Le cours du fleuve ost rapide, les passagers sont nerveux, le chargement fragile, des écueils se dressent çà et là. Il faut à l'Empire des pilotes courageux et compétents qui ne soient ni des passants en quête d'autre chose, ni des bureaucrates sourcilleux. Le but est simple, cependant, la France impériale, comme la République de l'An II, est une et indivisible. Elle doit vivre, prospérer, lutter et souffrir dans l'unité, mieux, dans l'union. Tous les germes de dissolution doivent être éliminés avec énergie, mais toutes les sources de mieux-être, toutes les occasions de progrès doivent être recherchées et exploitées sans arrière-pensée, dans la joie, dans la vigueur et dans l'audace, avec l'esprit d'entreprise et de sacrifice qui anima nos pionniers. »

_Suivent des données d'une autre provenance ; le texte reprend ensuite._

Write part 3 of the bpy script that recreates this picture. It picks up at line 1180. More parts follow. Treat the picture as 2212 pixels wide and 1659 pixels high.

La même collection vient de faire paraître un ouvrage analogue, intitulé Les Réalisateurs, conçu dans le même esprit, et qui présente sous une forme simple, presque populaire, les efforts de ceux qui, s'emparant des conceptions des savants, savent en tirer des conclusions pratiques, depuis Saint-Paul jusqu'à Eiffel, Haussmann, Cognacq, Érard et Bréguet, qu'on peut, cependant voir, avec quelque étonnement, ainsi mis sur le même plan.